Firstly, there are plenty of brands to try to avoid, Nestlé being chief among them because of their shady business practices. Actually, scrap the word shady. Let’s not use a euphemism. Sociopathic would be a better word. I’ve written about their practices before so won’t go off on that tangent today. At least most products are marked with their logo, but not everything owned by them is (San Pelligrino are a hidden subsidiary of Nestlé, for example). Then there is the issue of trying to avoid palm oil. I know that some of it is sustainably produced, but whether it is or not is impossible to tell from the packaging. Further to that, as I live a plant-fuelled lifestyle I have to check everything I buy for that.

But the thing that irks me most is the packaging of fruit and veg in supermarkets. Almost all of it is, and it is only done to for the sake of convenience. I do try to get my fruit and veg from the local greengrocer or market as much as possible, as almost everything in supermarkets is packaged. Some supermarkets have promised to do something about this. Supervalu have campaigned about cutting down on packaging, or making it all recyclable, by 2025. But a quick dig shows that they were making similar noises in 2002, so don’t hold your breath. Lidl have also been promoting their ‘green’ initiative, changing all their fruit and veg packaging to recyclable plastic. Crucially, it is only this one section of the supermarket. Everything else is packaged, and so much of it (frozen food and other convenience food for example) is in non-recyclable packaging.
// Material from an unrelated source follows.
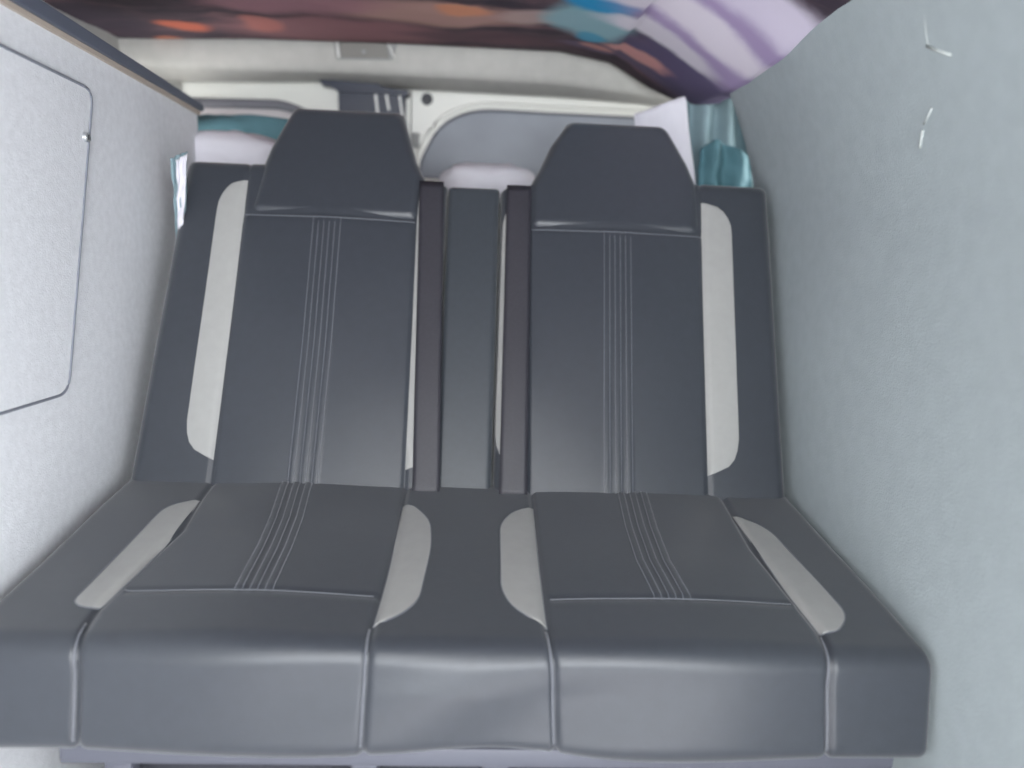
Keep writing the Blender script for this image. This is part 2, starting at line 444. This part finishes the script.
# ------------------------------------------------------------------ right wall (lining) with rounded far end
XR = .606
def lean_out(y): return .030*max(0, min(1, (1.27-y)/.42))
V = []; Fs = []
prof_r = [(XR, .10), (XR, 1.53)]
prof_r = [(XR, .10+i*.1) for i in range(16)] + [(XR, 1.64)]
for i in range(1, 9):
    a = i/8*math.pi/2; prof_r.append((XR+.07*(1-math.cos(a)), 1.64+.07*math.sin(a)))
prof_r += [(XR+.27, 1.71)]
zs = [0, .3, .6, .9, 1.0] + [1.05+.02*i for i in range(24)]
def curve_in(z): return -.085*max(0, (z-1.05)/.25)**1.5
for z in zs:
    for (x, y) in prof_r: V.append(Vector((x + curve_in(z) + lean_out(y), y, z)))
n = len(prof_r)
for j in range(len(zs)-1):
    for i in range(n-1): Fs.append((j*n+i, j*n+i+1, (j+1)*n+i+1, (j+1)*n+i))
wr = mesh('wall_right', V, Fs, M['carpet_right']); sm = wr.modifiers.new('s', 'SOLIDIFY'); sm.thickness = .01; sm.offset = -1 if sum(p.normal.x*p.area for p in wr.data.polygons) < 0 else 1
struct(wr)
def wr_pt(px, py, off=.001):
    p = on_x(px, py, XR-off)
    for _ in range(4): p = on_x(px, py, XR-off+curve_in(p.z)+lean_out(p.y))
    return p
def scuff(name, px, r, label):
    o = tube(name, [wr_pt(*q) for q in px], r, M['scuff'], n=6); return tag(o, label, 'fabric tag')
scuff('loose_thread', [(926,-4),(925,18),(926,34),(928,45)], .0007, 'thin pale thread at the top of the right wall lining')
scuff('lint_tuft', [(927,46),(938,51),(951,55)], .0020, 'short pale tuft on the right wall, highest of the marks')
scuff('lint_tuft', [(932,108),(928,116),(924,124)], .0015, 'pale curved tuft on the right wall, middle of the marks')
scuff('lint_tuft', [(923,130),(921,140),(920,148)], .0020, 'pale upright tuft on the right wall, lowest of the marks')
# ------------------------------------------------------------------ van shell
struct(box('floor', (-.95, -1.6, -.03), (.95, 2.2, 0), M['floor']))
struct(box('wall_left', (-.93, -1.6, 0), (-.90, 2.2, 1.50), M['header']))
struct(box('ceiling', (-.95, -1.6, 1.50), (.95, 2.2, 1.53), M['header']))
struct(box('wall_far_right', (.90, 1.2, 0), (.93, 2.2, 1.50), M['header'])).name = 'wall_rear_right'
struct(box('wall_rear', (-.95, 2.17, 0), (.95, 2.20, 1.50), M['white']))
# shelf behind the backrest carrying the bedding
sh = box('board', (-.57, 1.72, 1.03), (.57, 2.03, 1.05), M['dark'])
shl = [box('support', (x-.02, y-.02, 0), (x+.02, y+.02, 1.03), M['dark']) for x in (-.54, .54) for y in (1.75, 2.0)]
shr = empty('luggage_shelf', (0, 1.8, 0), 'dark luggage shelf standing behind the bench backrest', 'shelf'); adopt(shr, sh, *shl)
# rear doors with window openings
YDR = 2.12
def ring_door(name, x0, x1, z0, z1, inner, m, n=96, th=.03):
    cx = sum(p[0] for p in inner)/len(inner); cz = sum(p[1] for p in inner)/len(inner)
    # resample the inner loop
    L = inner+inner[:1]; seg = [math.dist(a, b) for a, b in zip(L, L[1:])]; tot = sum(seg); pts = []
    for k in range(n):
        d = tot*k/n; i = 0
        while d > seg[i]: d -= seg[i]; i += 1
        t = d/seg[i]; pts.append((lerp(L[i][0], L[i+1][0], t), lerp(L[i][1], L[i+1][1], t)))
    def outp(p):
        dx, dz = p[0]-cx, p[1]-cz; ts = []
        if dx > 0: ts.append((x1-cx)/dx)
        if dx < 0: ts.append((x0-cx)/dx)
        if dz > 0: ts.append((z1-cz)/dz)
        if dz < 0: ts.append((z0-cz)/dz)
        t = min(ts); return (cx+dx*t, cz+dz*t)
    V = []; Fs = []
    for y in (YDR, YDR+th):
        for p in pts: V.append((p[0], y, p[1]))
        for p in pts: q = outp(p); V.append((q[0], y, q[1]))
    for i in range(n):
        k = (i+1) % n
        Fs += [(i, k, n+k, n+i), (2*n+i, 2*n+k, 3*n+k, 3*n+i), (i, k, 2*n+k, 2*n+i), (n+i, n+k, 3*n+k, 3*n+i)]
    return mesh(name, V, Fs, m, smooth=False), pts
def dxz(px, py): p = on_y(px, py, YDR); return (p.x, p.z)
split = dxz(411, 120)[0]
lw = [dxz(140, 101), dxz(282, 104), dxz(318, 118), dxz(330, 230), dxz(140, 230)]
rw = [dxz(418, 178), dxz(420, 158), dxz(440, 122), dxz(475, 108), dxz(648, 117), dxz(668, 135), dxz(672, 200), dxz(560, 186)]
lw = round_poly(lw, .03, 6); rw = round_poly(rw, [.01,.03,.06,.06,.05,.03,.02,.1], 6)
ztop = 1.40
d1, l1 = ring_door('door_1', -.80, split-.002, .1, ztop, lw, M['white']); struct(d1)
d2, l2 = ring_door('door_2', split+.002, .80, .1, ztop, rw, M['white']); struct(d2)
def pane(name, loop, m):
    o = prism(name, [(p[0], YDR+.022, p[1]) for p in loop], (0,1,0), .006, m); return struct(o)
pane('window_1', l1, M['pane_pale']); pane('window_2', l2, M['pane'])
def seal(name, loop, r, m, y):
    L = [Vector((p[0], y, p[1])) for p in loop]; L += L[:2]
    return tube(name, L, r, m, n=8)
s1 = seal('window_seal', l1, .013, M['seal'], YDR+.004); s1.parent = d1
s2 = seal('window_seal', l2, .006, M['seal'], YDR+.008); s2.parent = d2
# raised white lip around the right window
cx = sum(p[0] for p in l2)/len(l2); cz = sum(p[1] for p in l2)/len(l2)
lip = seal('window_lip', [(cx+(p[0]-cx)*1.035, cz+(p[1]-cz)*1.10) for p in l2], .006, M['white'], YDR-.002); lip.parent = d2
gm = on_y(427, 99, YDR)
gr = disc('grommet', (gm.x, YDR, gm.z), (0,-1,0), .016, .006, M['black']); gr.parent = d2; gr['label'] = 'round black rubber grommet'
hb = on_y(416, 141, YDR)
bk = box('hinge_bracket', (hb.x-.014, YDR-.012, hb.z-.02), (hb.x+.010, YDR, hb.z+.02), M['header_low'], bev=.003); bk.parent = d2
# beige header rail over the doors: face, rounded lower lip
def header():
    V = []; Fs = []; n = 60
    top = [(60,40),(110,38),(330,38),(480,42),(560,50),(620,62),(690,84)]
    mid = [(60,62),(190,67),(330,71),(480,78),(560,83),(640,94),(690,103)]
    low = [(60,74),(190,82),(330,82),(405,89),(560,97),(640,104),(690,112)]
    def yv(L, px): return pl(L, px)
    for k in range(n+1):
        px = lerp(60, 692, k/n)
        a = on_y(px, yv(top, px)-6, 2.0); b = on_y(px, yv(mid, px), 2.0); c = on_y(px, yv(low, px), 2.09)
        a.z = max(a.z, 1.44) if px < 600 else a.z+.02
        sec = [Vector((a.x, 2.10, a.z)), a]
        for j in range(1, 7): t = j/6; sec.append(a.lerp(b, t) + Vector((0, -.012*math.sin(math.pi*t), 0)))
        b2 = Vector((b.x, 2.012, b.z-.003)); sec += [b2, Vector((c.x, 2.09, c.z)), Vector((c.x, 2.105, c.z+.004))]
        V += sec; m = len(sec)
    for k in range(n):
        for j in range(m): Fs.append((k*m+j, k*m+(j+1)%m, (k+1)*m+(j+1)%m, (k+1)*m+j))
    Fs += [tuple(range(m)), tuple(range(n*m, n*m+m))]
    return mesh('trim_1', V, Fs, M['header'])
struct(header())
# courtesy lamp in the header
def hy(px, py, y=1.985): return on_y(px, py, y)
a, b = hy(335, 41), hy(395, 58)
lampe = empty('courtesy_lamp', ((a.x+b.x)/2, 1.985, b.z), 'small rectangular interior lamp set in the beige rail above the left headrest', 'lamp')
lb = prism('housing', [hy(333,39), hy(336,59), hy(392,60), hy(398,41)], (0,1,0), .03, M['header_low'], bev=.002)
ll = prism('lens', [hy(339,42,1.980), hy(341,57,1.980), hy(389,58,1.980), hy(386,43,1.980)], (0,1,0), .008, M['lens'], bev=.0015)
c1 = tube('end_clip', [hy(337,41,1.979), hy(339,58,1.979)], .0035, M['white_plastic'])
c2 = tube('end_clip', [hy(388,43,1.979), hy(394,57,1.979)], .0022, M['white_plastic'])
sw = disc('switch', hy(364,52,1.980), (0,-1,0), .006, .003, M['header_low'])
adopt(lampe, lb, ll, c1, c2, sw)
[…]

This raises two points. First, why not cut out packaging on fruit and vegetables altogether? There is no need for it. Why do apples need to be sold on miniature trays and wrapped in film? Why do oranges need to be sold in (plastic) nets? Just sell the fucking things individually. Secondly, if they must use packaging, why is so much of it labelled ‘Not currently recycled’? This isn’t even allowed in civilised countries. But I suppose here it is the cheapest option. Profits outweigh everything else of course.

And the phrase itself: ‘Not currently recycled’. That little hedging phrase in the middle, to imply that they are going to do something about it. It’s just a facade. Why don’t they just tell the truth and label it ‘gross pollutant’, ‘landfill fuel’, ‘ocean-choker’, or ‘environmental poison’? Only regulation banning these plastics will force their hand. The label as it stands is just another euphemism.

‘Not giving a flying fuck’ is what it should really say. At least be honest, supermarket owners. You won’t lose customers over it. Most people couldn’t give a fuck either.

8 thoughts on “Not currently recycled – nor cared about

  1. I’m currently getting targeted by Fine Gael urging us to be more conscientious about the amount of plastic we bring home from the shops. Thanks Hildegarde, but what exactly are you going to do about it, apart from passing the onus to consumers? Can you be a little more decisive and innovative please? We’ll probably get another tax instead.